The rocks of Mulholland Hill

Over the last couple years, I’ve been more and more tempted by Mulholland Hill, the ridge shared by Moraga and Orinda that dominates its area and shelters the former village of Rheem. Tempted because I crave summits, but also tempted because its rocks, named the Mulholland Formation, are interpreted as the youngest in the region.

The Mulholland Formation is mapped in two shades of light tan on the geologic map, due east of Oakland. It extends from downtown Orinda past Moraga and into the watershed lands to the south; a finger of it (not shown) sticks beyond the rest across Cull Canyon and all the way to Crow Canyon.

Mulholland Hill sits in the northern part. Much of it is preserved as open space, and that’s where I went to see its rocks.

But first, what does it look like? This 2016 view east from the ridge above Wilder Valley shows Mulholland Hill’s level top just in front of Mount Diablo; the grassy ridge dominating the view is another hill that overlooks Lost Valley.

This February 2018 view north from Redwood Ridge shows Mulholland Hill against the horizon left of center, dotted with homes and trees.

And here are two closer views, the first looking southeast from 1204 Hill:

And the second looking northwest from Alta Mesa Drive in Moraga last week.

Here’s a closer look at the geologic map between downtown Orinda at top left and downtown Moraga at bottom right, showing the north half of the Mulholland Formation that underlies Mulholland Hill.

The formation is divided into upper and lower parts (Tmlu and Tmll respectively). Notice how the lower part flanks the upper part on both sides. That’s because the whole thing is folded like a taco, so the older rocks wrap around the younger rocks — a configuration called a syncline. The upper rocks have more sand and gravel in them and resist erosion better than the muddier lower rocks.

The paved trail is the middle part of Donald Road; you can get to the open space on Donald Road from north or south. I came up from the south and recommend that unless you’re in a hurry.

Along the way you may see cattle. Moraga originated as a cattle ranch in the 1840s, so these represent an old tradition. For all I know, Moragans still fill their household freezers with artisanal grass-fed Moraga beef.

Get off the pavement to see bedrock poking through the soil. It’s coarse sandstone with a fair share of pebbles.

Elsewhere it’s full-fledged conglomerate, mostly pebbles that represent a variety of different rock types.

These rocks are interpreted as freshwater deposits, laid down by a vigorous river draining hilly terrain. Nearby exposures of this unit contain horse bones and teeth and plant leaves that fix its age around early Pliocene time, some 5 million years ago.
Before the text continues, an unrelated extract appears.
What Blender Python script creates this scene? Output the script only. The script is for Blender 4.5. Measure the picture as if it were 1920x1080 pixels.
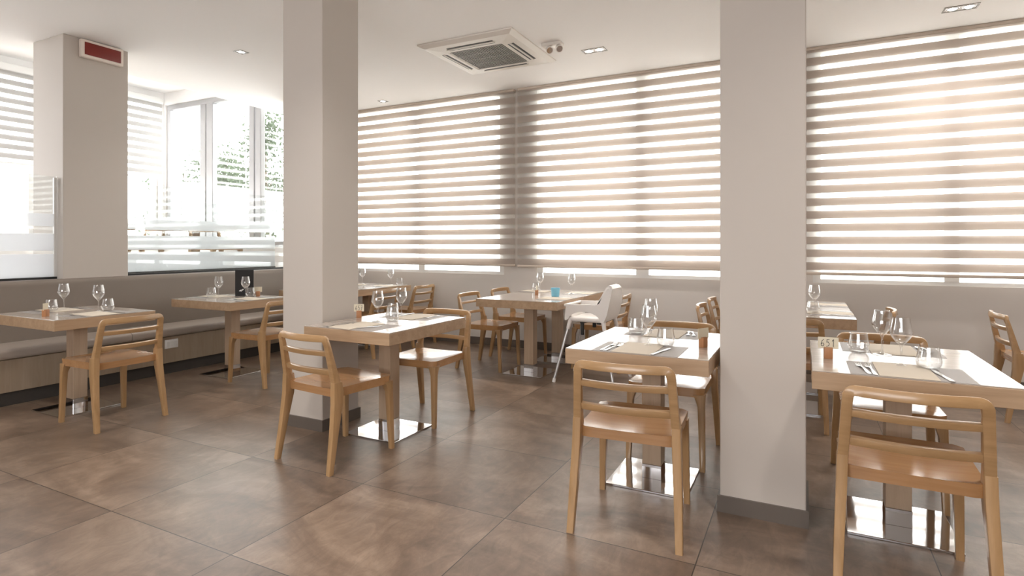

These rocks are pretty tightly folded. This detail from the geologic map shows the direction and angle that the rock beds dip into the hill. You can see that over a short distance, their orientation changes by roughly 90 degrees. As surely as folding a taco, that would push the central belt of rocks upward. The red line with the arrows indicates the syncline’s axis and sense. (An opposite fold, with the arrows pointing away, would be an anticline.)

But by all means, look around from the top of Mulholland Hill. Depending on the weather and the direction, the vista can be stern, like this view of Round Top and the Oakland Hills,

or grand, like this view of Las Trampas and Rocky Ridges, with Bollinger Canyon between them,

or just splendid.

A fine place to visit. It’s also prime raptor habitat — but if you’re a birdwatcher you probably already know about it. I’m tempted to return.